You have teams who barely get into the playoffs winning the Super Bowl or at least making it (The NY Giants 2x, the 2008 Cardinals), and you have teams who can miss the playoffs one year, and bounce back and become a powerhouse team next (teams like the Panthers, Rams, Vikings, etc.). Basically, it’s not automatic; you don’t go into the NFL season automatically knowing the Super Bowl winner and getting it right 3 years in a row like you could with the Warriors. That alone is a huge difference. With so few players, each one – and their individual talents – become so integral and important and impactful, hence why individual talents are so transcendent.
In the NBA, there isn’t even an illusion of parity. I’ll admit, there was some parity between 2010 and 2016 – where there were a solid 2-4 teams in each conference that had a chance of winning the Finals. But outside of that? You have to go back to the watered down 1970s. Outside of that, there has usually been 1-2 teams that have monopolized the title. 1946-1955? Lakers won like 4-5 titles. The next 13 years? Celtics got 11. The 80s? Celtics and Lakers combine for 8. 90’s? Bulls win 6, Rockets get 2. 1999-2010? Lakers Spurs combine for 9. 2014 till now? We got four straight finals between the Warriors and Cavaliers.
Naturally, this is why the first few rounds of the playoffs, save for a few years here and there are usually so meaningless. Because most of the time, you already know the lower seed team will lose, unless there’s a major injury. The fact that the playoffs are played in series makes this issue worse, simply due to the law of large numbers; the more games played, the closer to the expected result you get. The reason why the NFL feels more open is because only one game is played, so any fluke thing can happen; a good coaching performance, a major injury, or just one team choking. But the more games you play, the more likely you are to get the “real” result of these two teams, since those flukes won’t happen that often.
And even more importantly, this is why teams tank. There’s zero point in doing what teams like the Memphis Grizzlies or Washington Wizards have been doing the past 5-7 years. Those teams lacked a top 10 player, so there was virtually no chance in them even reaching the finals, let alone winning it. They could barely even make a conference final. These teams are “treadmill teams”.

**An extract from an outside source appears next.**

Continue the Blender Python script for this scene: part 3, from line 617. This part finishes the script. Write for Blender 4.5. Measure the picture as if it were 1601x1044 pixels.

And when you have teams like that that you know aren’t gonna do anything, watching them during the regular season is pointless. That’s part of why the regular season ratings and attendance are always prone to decline. As this year is showing, last season was an anomaly – mostly due to the great draft class + the NFL’s troubles. Now that that is over, the NBA has no real reason to see its ratings remain high. Also not to mention, the NBA has a lot of possessions and scoring, so each individual point matters less. Combine that with an 82 game schedule, and you get a product that offers little incentive to tune into consistently.
And that’s also why teams – and fans of teams – like tanking. It’s more certain path than being a treadmill team. At least you have a chance to get a top 5 player in the draft (even if it is not too likely), and you get to watch young players develop and see if they have anything with them. There’s a future there, vs watching your constant 7th or 8th seed team with zero top 15 players and no free agents lose in the first round all the time. Look at the Knicks. If their asses just tanked these last 5 years instead of wasting time with Carmelo and then a bunch of D-listers, they’d be where the 76ers right now – a Finals contender. Obviously tanking doesn’t always work, but it’s more interesting and hopeful than being an 8th seed every year.
And that’s also indicative of another problem; much of what people complain about in regards to the NBA, has to be that way, because we wouldn’t watch it otherwise.
Imagine if in 2020, the NBA had a 20 game – one game per week – schedule, with single-game elimination playoffs. Imagine if in the first round, the Warriors played lax and didn’t take the Clippers, or so, seriously and lost. And then in the east, Kawhi goes down with injury, the Hornets catch the Bucks on a bad night, and the Bucks are eliminated.
Then we get a Hornets vs Clippers final. Would you honestly watch that?
No, you wouldn’t. And that’s the issue that the NBA has. All its flaws kinda have to be there. In that scenario above, the stats would also be different too. Not as much crazy records broken in a shortened season.
And that’s the issue. That’s the issue. NBA has a set of issues that are inevitable. They cannot fix any of it.